In this literary gem, an 18 year-old orphan takes an amorphous job with a large family of German Jewish refugees in New York during the Great Depression. Ozick has created a magical and intricate world where trials and tribulations continuously threaten but never overwhelm her marvelous and stalwart cast of characters.

Amagansett by Mark Mills (Putnam, 2004).

This critically acclaimed first novel immerses us in the rich seaside ambience of 1947 Long Island, where lines are sharply drawn between those who settled the island and the rich who vacation there. Many lives are impacted when a fisherman pulls up the body of a young woman who is the daughter of a privileged political family.

Life Mask by Emma Donoghue (Harcourt, 2004).

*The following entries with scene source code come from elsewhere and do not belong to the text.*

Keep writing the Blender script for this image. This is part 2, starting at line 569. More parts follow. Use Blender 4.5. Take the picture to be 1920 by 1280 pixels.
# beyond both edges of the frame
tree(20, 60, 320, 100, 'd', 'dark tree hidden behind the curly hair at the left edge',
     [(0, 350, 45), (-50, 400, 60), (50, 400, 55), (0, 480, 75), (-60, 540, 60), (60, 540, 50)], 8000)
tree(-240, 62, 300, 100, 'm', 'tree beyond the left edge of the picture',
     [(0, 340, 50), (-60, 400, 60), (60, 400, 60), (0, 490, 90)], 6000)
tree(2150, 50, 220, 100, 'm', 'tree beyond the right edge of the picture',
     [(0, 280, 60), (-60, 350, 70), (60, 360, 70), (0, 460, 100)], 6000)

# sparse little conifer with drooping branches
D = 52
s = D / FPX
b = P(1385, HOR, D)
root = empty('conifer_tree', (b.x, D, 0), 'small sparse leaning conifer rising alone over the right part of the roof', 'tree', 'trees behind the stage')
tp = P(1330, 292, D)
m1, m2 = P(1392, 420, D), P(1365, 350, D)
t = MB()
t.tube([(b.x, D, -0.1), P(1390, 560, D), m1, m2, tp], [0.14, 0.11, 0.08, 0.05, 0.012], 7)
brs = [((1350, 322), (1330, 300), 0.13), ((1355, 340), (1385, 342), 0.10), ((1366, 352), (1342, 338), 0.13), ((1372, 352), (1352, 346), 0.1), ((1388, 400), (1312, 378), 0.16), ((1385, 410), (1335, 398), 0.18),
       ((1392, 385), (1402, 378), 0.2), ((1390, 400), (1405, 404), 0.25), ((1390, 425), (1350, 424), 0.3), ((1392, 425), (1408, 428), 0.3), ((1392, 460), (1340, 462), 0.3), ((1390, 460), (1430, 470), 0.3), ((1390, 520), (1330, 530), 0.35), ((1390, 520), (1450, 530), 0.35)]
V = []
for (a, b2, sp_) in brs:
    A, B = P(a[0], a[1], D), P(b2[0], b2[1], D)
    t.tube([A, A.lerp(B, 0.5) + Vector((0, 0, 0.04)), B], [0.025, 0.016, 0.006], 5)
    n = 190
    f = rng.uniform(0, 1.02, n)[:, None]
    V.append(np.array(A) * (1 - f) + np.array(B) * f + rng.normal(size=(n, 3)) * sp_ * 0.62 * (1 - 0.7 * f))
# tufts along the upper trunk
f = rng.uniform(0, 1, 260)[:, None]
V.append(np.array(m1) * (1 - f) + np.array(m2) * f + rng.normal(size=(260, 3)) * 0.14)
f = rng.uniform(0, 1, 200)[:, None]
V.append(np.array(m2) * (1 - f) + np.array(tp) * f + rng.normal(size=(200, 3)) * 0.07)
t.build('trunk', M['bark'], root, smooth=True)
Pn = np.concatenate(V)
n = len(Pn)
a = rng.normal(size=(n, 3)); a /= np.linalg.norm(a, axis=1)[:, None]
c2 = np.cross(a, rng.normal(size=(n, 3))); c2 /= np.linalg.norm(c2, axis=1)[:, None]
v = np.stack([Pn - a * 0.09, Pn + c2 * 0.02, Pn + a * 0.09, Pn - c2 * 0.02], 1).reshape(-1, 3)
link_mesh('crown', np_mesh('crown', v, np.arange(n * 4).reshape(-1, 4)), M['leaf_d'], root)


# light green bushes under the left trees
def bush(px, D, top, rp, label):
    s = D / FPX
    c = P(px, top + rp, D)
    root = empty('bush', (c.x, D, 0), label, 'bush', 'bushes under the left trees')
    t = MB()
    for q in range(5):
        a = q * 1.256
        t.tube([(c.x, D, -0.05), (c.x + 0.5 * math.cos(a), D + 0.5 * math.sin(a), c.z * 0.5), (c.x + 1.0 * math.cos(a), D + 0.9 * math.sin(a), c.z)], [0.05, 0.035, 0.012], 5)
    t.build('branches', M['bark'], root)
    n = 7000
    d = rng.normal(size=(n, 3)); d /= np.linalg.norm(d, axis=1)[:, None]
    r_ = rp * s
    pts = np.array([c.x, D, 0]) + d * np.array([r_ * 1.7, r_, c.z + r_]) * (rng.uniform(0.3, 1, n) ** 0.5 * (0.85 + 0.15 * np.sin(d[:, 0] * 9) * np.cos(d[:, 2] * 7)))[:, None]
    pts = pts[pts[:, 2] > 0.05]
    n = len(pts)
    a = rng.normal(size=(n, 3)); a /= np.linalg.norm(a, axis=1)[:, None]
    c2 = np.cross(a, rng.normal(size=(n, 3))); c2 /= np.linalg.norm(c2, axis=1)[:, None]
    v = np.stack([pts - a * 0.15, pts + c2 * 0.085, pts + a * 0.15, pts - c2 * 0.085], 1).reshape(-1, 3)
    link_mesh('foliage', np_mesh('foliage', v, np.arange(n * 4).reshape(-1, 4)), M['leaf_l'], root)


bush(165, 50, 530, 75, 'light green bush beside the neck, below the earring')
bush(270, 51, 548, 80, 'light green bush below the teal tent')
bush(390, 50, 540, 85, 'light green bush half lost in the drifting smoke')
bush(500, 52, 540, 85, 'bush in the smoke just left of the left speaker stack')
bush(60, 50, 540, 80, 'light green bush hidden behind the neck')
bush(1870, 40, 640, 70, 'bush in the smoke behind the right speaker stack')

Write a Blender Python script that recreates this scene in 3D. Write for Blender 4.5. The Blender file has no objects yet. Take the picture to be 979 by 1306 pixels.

By the author of the wonderful historical novel Slammerkin, this is a deliciously dense and complicated 650-page novel that chronicles life in society London from 1787 and 1797. George III, the French Revolution, the Beau Monde, and the Drury Lane Theatre fill its teeming pages. Based entirely on actual historical personages, the novel ends with a six-page biographical dictionary.

Garden of Beasts by Jeffery Deaver (Simon & Schuster, 2004).

A German-American hit man is offered a deal if he makes one last kill – a vital member of Hitler's regime. Set during the 1936 Berlin Olympics in Berlin and ending with a surprising twist, this is a departure for Deaver and definitely his best effort since the groundbreaking The Bone Collector.

Skinny Dip by Carl Hiaasen (Alfred A. Knopf, 2004).

I'd never given the time of day to Hiassen's previous ten comic mysteries set in southern Florida, but since this one kept hovering on all the top ten lists, I decided to give it a chance. I'm glad I did, because this guy is downright funny. No element or group of society escapes Hiassen's rapier wit in this steamy tale of corruption, attempted murder, and revenge.

Hidden by Paul Jaskunas (Free Press, c2004).

Finally – a modern novel set in southern Indiana and getting national attention! How exciting! But be forewarned that the author, raised in Indiana and now living in Arlington, Virginia, paints an extremely unflattering portrait of both Evansville and New Harmony in this novel of a young woman who, six years after being assaulted, learns that her abusive ex-husband has been exonerated of the crime and has been freed from prison. Read it out of curiosity.

The Tarnished Eye by Judith Guest (Scribner, 2004).

I'd kind of forgotten about Judith Guest (author of the award winning 1970's Ordinary People) until I picked up this psychological mystery set in northern Michigan. The main characters are well developed and likeable, but I was a somewhat disappointed by the abrupt plot resolution. I think Guest might be better at personality analysis than mystery.

No Ordinary Matter by Jenny McPhee (Free Press, 2004).

McPhee is the daughter of science writer John McPhee, from whom she has inherited a scientific bent obvious here as well as in her whimsical first novel, "The Center of Things." This one features a pair of quirky Manhattan-based twin sisters, a soap opera writer and a neurologist, who hire a private detective to investigate the mysterious auto accident that killed their father twenty-five years earlier. It's intriguing but rather cold.

Pam Locker is a librarian with the Evansville-Vanderburgh Public Library. The opinions expressed in this column are personal and do not reflect policies or official recommendations of EVPL.